>> start

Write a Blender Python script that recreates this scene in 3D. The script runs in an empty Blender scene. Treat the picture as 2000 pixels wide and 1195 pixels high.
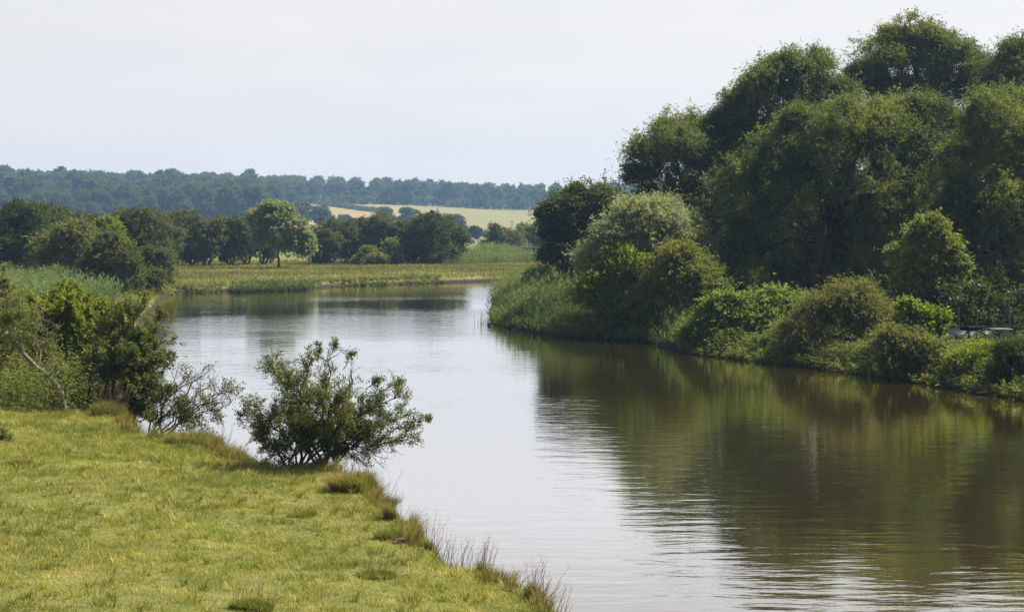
import bpy, math, random
import numpy as np
from mathutils import Vector

rng = np.random.default_rng(7)
random.seed(7)
SC = bpy.context.scene
COL = SC.collection
F, HOR, H = 3172.0, 440.0, 6.0          # focal length in photo pixels, horizon row, eye height (m)
SUN_AZ, SUN_EL = math.radians(64), math.radians(54)

# ------------------------------------------------------------------ helpers
def smooth(t):
    t = np.clip(t, 0, 1); return t * t * (3 - 2 * t)
def W(px, py, z=0.0):
    Y = (H - z) * F / (py - HOR); return ((px - 1000) / F * Y, Y)
def PX(px, py, Y):
    return np.array([(px - 1000) / F * Y, Y, H - (py - HOR) * Y / F])

def _hash(ix, iy, seed):
    n = (ix.astype(np.int64) * 374761393 + iy.astype(np.int64) * 668265263 + seed * 974711) & 0x7fffffff
    n = ((n ^ (n >> 13)) * 1274126177) & 0x7fffffff
    return ((n ^ (n >> 16)) & 0xffff) / 65535.0
def vnoise(x, y, seed=0):
    x = np.asarray(x, float); y = np.asarray(y, float)
    ix, iy = np.floor(x), np.floor(y); fx, fy = smooth(x - ix), smooth(y - iy)
    a, b = _hash(ix, iy, seed), _hash(ix + 1, iy, seed)
    c, d = _hash(ix, iy + 1, seed), _hash(ix + 1, iy + 1, seed)
    return (a * (1 - fx) + b * fx) * (1 - fy) + (c * (1 - fx) + d * fx) * fy * 1.0
def fbm(x, y, seed=0):
    return vnoise(x, y, seed) * .55 + vnoise(x * 2.1, y * 2.1, seed + 5) * .3 + vnoise(x * 4.3, y * 4.3, seed + 9) * .15

def tag(o, label=None, cat=None, group=None, kind=None):
    if label: o['label'] = label
    if cat: o['category'] = cat
    if group: o['group'] = group
    if kind: o['kind'] = kind
    return o
def link(name, data, parent=None, loc=None):
    o = bpy.data.objects.new(name, data); COL.objects.link(o)
    if parent: o.parent = parent
    if loc is not None: o.location = loc
    return o
def empty(name, loc, label, cat, group=None):
    o = link(name, None, None, loc); o.empty_display_size = .3
    return tag(o, label, cat, group)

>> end

Your task: Pick out the lines above that hold the string "scene" and show them.

Reply to the exercise:
Write a Blender Python script that recreates this scene in 3D. The script runs in an empty Blender scene. Treat the picture as 2000 pixels wide and 1195 pixels high.
SC = bpy.context.scene